Both Wertham and people pushing to exclude certain themes and topics fundamentally misunderstand one of the core functions of art, which is to create a space where we can explore some of our worst impulses and ideas. Those following in Wertham’s footsteps further seem to worry that the audience for popular culture is especially subject to being influenced if not literally programmed to act and think in socially suspect ways. “We”—the putatively dumb, unthinking audience—must be protected from the wrong ideas because we’re so goddamn likely to mistake fantasy or art for reality. Or we are too delicate to countenance uncomfortable art.
So there’s all that going on in the Batgirl controversy, which seems to be on one level a case of politically correct overreaction to a disturbing image. But there’s another, even stronger dynamic at play here too. Regardless of the specific issues at work in this case, the flattened relationships between creator, audience, and even corporate parent ultimately are what matter most.

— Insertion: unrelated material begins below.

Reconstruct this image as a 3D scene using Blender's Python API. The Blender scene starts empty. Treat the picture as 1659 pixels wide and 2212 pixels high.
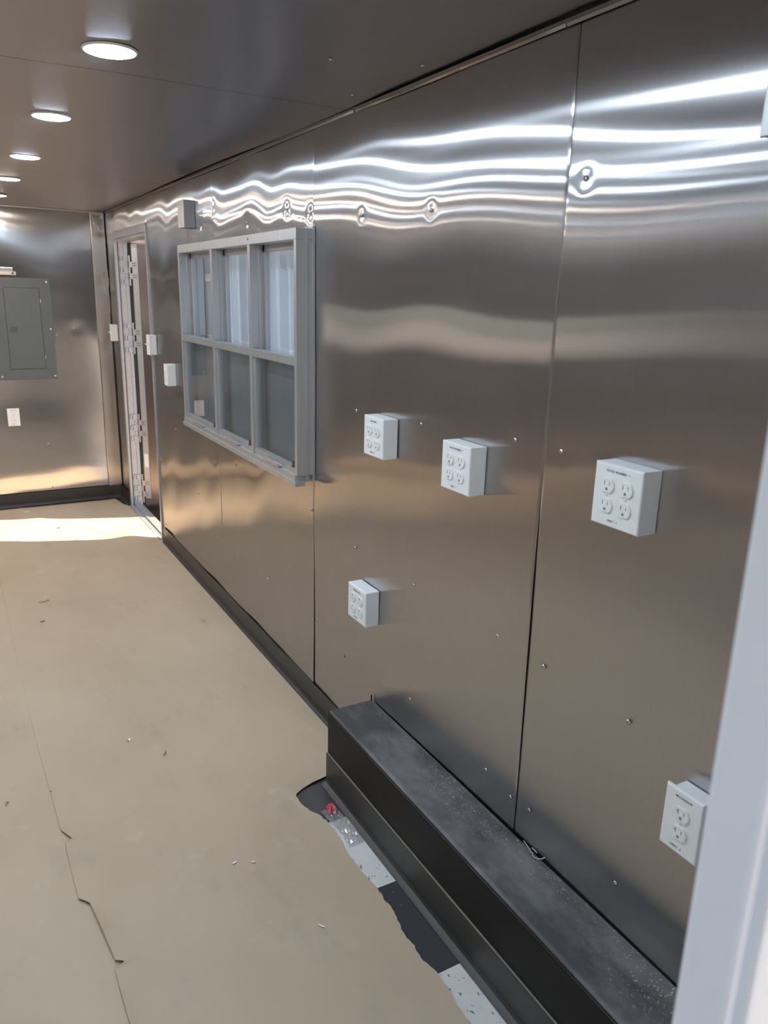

Comics have risen from being considered a non-serious, juvenile form in large part because of the willingness of creators and fans to engage one another in often raucous and rancorous debate. Long shunted aside by more “legitimate” art forms, the comics subculture is a model of participatory culture in which clear demarcations between producer and consumer have been blurred and at times obliterated altogether (virtually all of the major comics writers and artists grew up as total fans of the form, something that was not true decades ago). In the creation of nearly equal standing between comics readers and comics creators, the field anticipated the broader dynamic that exists in all sorts of cultural, political, and economic transactions.
Across virtually every area of human interaction, traditional hierarchies have been flattened. The lowliest person with a Twitter account can very publicly critique the mightiest politician or performer. Professors are now publicly rated by their students. Services such as Thumbtack.com and Angie’s List and Yelp! and Cars.com have fundamentally altered the relationship between sellers and buyers. Ride-sharing apps allow drivers and passengers to pass judgement on one another. Critics can no longer singlehandedly make or break a new play, movie, or novel—we crowd-source information for all this.
As Glenn Greenwald has noted, “the petulant entitlement syndrome of journalists” is in its final era, as once-insulated writers must now contend with comments sections and public traffic reports that show bluntly what the audience thinks of their work. “Social media,” writes Greenwald, “has greatly exacerbated this syndrome. Twitter by its nature is a confrontational medium. Its design ensures that anyone can force anyone else—no matter how prominent or established—to hear unrestrained criticisms about them from those with no established platform.”
There has been, in short, a great leveling across virtually all aspects of contemporary society. This is without exception liberating and freeing, a net increase in giving voice to the voiceless and some small amount of power to the powerless. In the cultural arena, it means that once-mighty authors and creators must now engage in conversation with their audience, a humbling reversal in status and attitude. Artists must now effectively collaborate with their audiences—not slavishly giving them what they want, but seriously respecting their wishes and desires.
Ultimately, that’s what the controversy over the Batgirl cover illuminates, and whether you think the critics are right in this particular case is totally besides the point. It’s a new world out there, and the smartest providers—of art and food and services and you name it—will explain themselves more fully to increasingly demanding customers.